God’s gracious search for us, for all who are or have been lost — which is every one of us — is relentless and reckless. There is no human condition beyond God’s knowledge and grace. There is no depth to which we can fall into which Christ has not entered and hallowed by his presence, including death itself. As Francis Spufford wrote in the book of our recent webinar, “More can be mended than you know.”

Why have so many clergy adopted the mantra of “I’m just a searcher like you,” or in a variation of the theme popular with some younger clergy, “We’re just here to do life together”? Well, it does suggest humility. It does appear non-threatening in a world where “you have your truth, I have mine” or “we all our own truth within us” is a kind of orthodoxy among the affluent and educated. It’s safe. It admits you to polite company.

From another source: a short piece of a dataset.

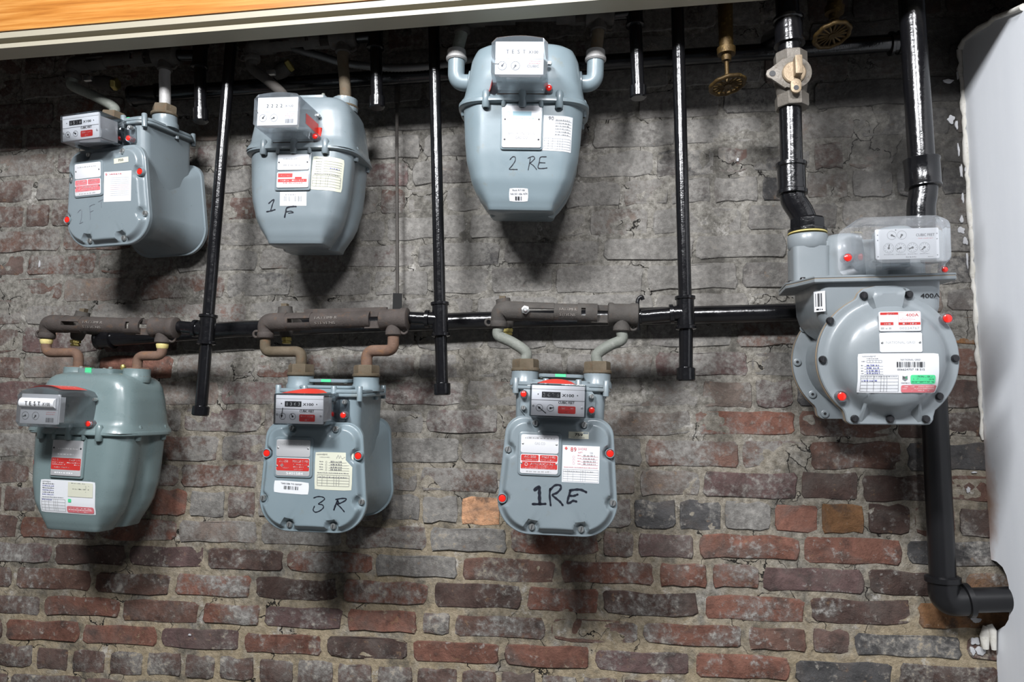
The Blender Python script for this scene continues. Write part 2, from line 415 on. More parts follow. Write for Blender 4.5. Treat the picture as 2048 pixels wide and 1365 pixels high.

And it differentiates the mainline or liberal from the terrible evangelicals or, worse, fundamentalists, those who are certain about too much and who often turn a gracious faith into a threatening or manipulative one. It may also be the best you’ve got after some seminary educations that never actually get around to answering or even asking the question, “what is the gospel?”

But it’s really a false humility and a repudiation of one’s ordination vows to teach and preach the gospel. I can’t imagine why any serious person would bother with church if “I’m just a seeker like you” is the message.

Moreover, this humility is belied by a surprising degree of certainty when it comes to other things. Things like political positions, social justice issues, appropriate language or human sexuality. These, oddly, are matters about which we have a quite high degree of certainty. Only about God, Jesus and the gospel are we wide open, seemingly clueless and without certainty or conviction.

Let our orthodoxy be, in the words of my friend Fleming Rutledge, “generous.” A generous orthodoxy. Yes. But “I’m just a seeker like you,” “We have no answers, no truth to witness,” no.